# DATA PROVIDED:
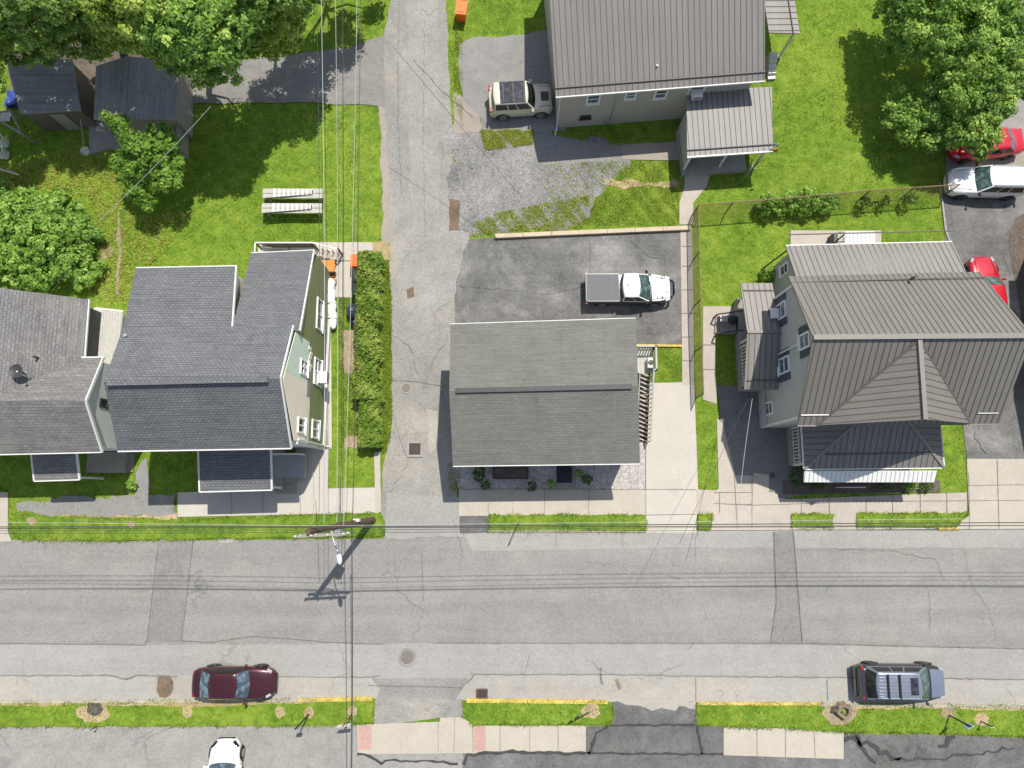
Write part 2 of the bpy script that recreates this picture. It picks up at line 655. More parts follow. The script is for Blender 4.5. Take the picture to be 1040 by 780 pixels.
def sheet(name, px, mat_, lvl, amp=0, paved=True, z=None, seed=None):
    zz = .009 * lvl + .00008 * LAYER[0] if z is None else z
    pts = [G(a, b, zz) for a, b in px]
    LAYER[0] += 1
    if amp:
        pts = ragged(pts, amp, .3, LAYER[0] if seed is None else seed)
    pts = [Vector((p[0], p[1], zz)) for p in pts]
    ar = sum(pts[i].x * pts[(i + 1) % len(pts)].y - pts[(i + 1) % len(pts)].x * pts[i].y for i in range(len(pts)))
    if ar < 0:
        pts.reverse()
    mb = MB()
    mb.poly(pts)
    o = mb.build(name, mat_, origin=(0, 0, 0))
    tag(o, kind='structure')
    if paved:
        PAVED.append([(p.x, p.y) for p in pts])
    return o


g = MB()
g.poly([(-400, -400, 0), (400, -400, 0), (400, 400, 0), (-400, 400, 0)])
tag(g.build('ground', 'lawn', origin=(0, 0, 0)), kind='structure')

sheet('street', [(-1200, 549), (0, 548), (100, 550), (390, 547), (392, 541), (470, 540), (1040, 536), (2300, 534), (2300, 716), (1040, 716), (707, 713), (630, 713), (617, 712), (470, 711), (380, 710), (0, 713), (-1200, 715)], 'street_asphalt', 2)
sheet('street_lane_strip', [(-1200, 652), (150, 655), (380, 654), (470, 653), (700, 653), (1040, 659), (2300, 664), (2300, 700), (1040, 692), (800, 690), (600, 688), (380, 689), (200, 688), (0, 688), (-1200, 690)], 'street_strip', 3, .03)
sheet('gutter_strip', [(-1200, 690), (0, 686), (110, 686), (128, 691), (140, 686), (375, 687), (386, 700), (381, 712), (0, 714), (-1200, 717)], 'gutter_concrete', 4, .03)
sheet('gutter_strip', [(463, 711), (478, 685), (600, 685), (800, 688), (1040, 691), (2300, 698), (2300, 719), (1040, 717), (707, 714), (617, 713)], 'gutter_concrete', 4, .03)
sheet('street_trench_patch', [(163, 546), (197, 545), (184, 651), (150, 652)], 'patch_asphalt', 4, .02)
sheet('street_trench_patch', [(785, 540), (806, 539), (811, 600), (815, 651), (783, 652), (788, 620)], 'patch_asphalt', 4, .02)
sheet('street_stain', [(160, 688), (164, 686), (172, 686), (176, 692), (176, 700), (173, 706), (168, 709), (162, 708), (159, 701)], 'mud', 5, .04)
sheet('street_stain', [(220, 545), (240, 545), (236, 551), (224, 552)], 'gutter_concrete', 5, .05)
sheet('street_north_edge', [(470, 540), (700, 539), (1040, 536), (2300, 534), (2300, 555), (1040, 556), (860, 557), (690, 556), (480, 560)], 'street_strip', 3, .03)
sheet('alley_south_end', [(380, 709), (470, 710), (470, 729), (452, 729), (380, 737)], 'alley_asphalt', 4, .03)

ALLEY = [(398, -200), (397, 0), (388, 45), (388, 105), (391, 135), (395, 250), (398, 330), (398, 430), (388, 482), (387, 520), (393, 549), (430, 549), (469, 546), (467, 524), (464, 500), (463, 478), (462, 330), (463, 245), (459, 130), (457, 90), (453, 0), (450, -200)]
sheet('alley', ALLEY, 'alley_asphalt', 3, .05)
sheet('alley_verge_dirt', [(385, 104), (391, 104), (393, 135), (397, 246), (388, 246), (388, 200)], 'concrete_brown', 4, .1)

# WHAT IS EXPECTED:
Print the data above verbatim from the first line through the line holding "0, 0)), kind='structure')", leaving every picture out.

# ANSWER TO THIS EXERCISE:
Write part 2 of the bpy script that recreates this picture. It picks up at line 655. More parts follow. The script is for Blender 4.5. Take the picture to be 1040 by 780 pixels.
def sheet(name, px, mat_, lvl, amp=0, paved=True, z=None, seed=None):
    zz = .009 * lvl + .00008 * LAYER[0] if z is None else z
    pts = [G(a, b, zz) for a, b in px]
    LAYER[0] += 1
    if amp:
        pts = ragged(pts, amp, .3, LAYER[0] if seed is None else seed)
    pts = [Vector((p[0], p[1], zz)) for p in pts]
    ar = sum(pts[i].x * pts[(i + 1) % len(pts)].y - pts[(i + 1) % len(pts)].x * pts[i].y for i in range(len(pts)))
    if ar < 0:
        pts.reverse()
    mb = MB()
    mb.poly(pts)
    o = mb.build(name, mat_, origin=(0, 0, 0))
    tag(o, kind='structure')
    if paved:
        PAVED.append([(p.x, p.y) for p in pts])
    return o


g = MB()
g.poly([(-400, -400, 0), (400, -400, 0), (400, 400, 0), (-400, 400, 0)])
tag(g.build('ground', 'lawn', origin=(0, 0, 0)), kind='structure')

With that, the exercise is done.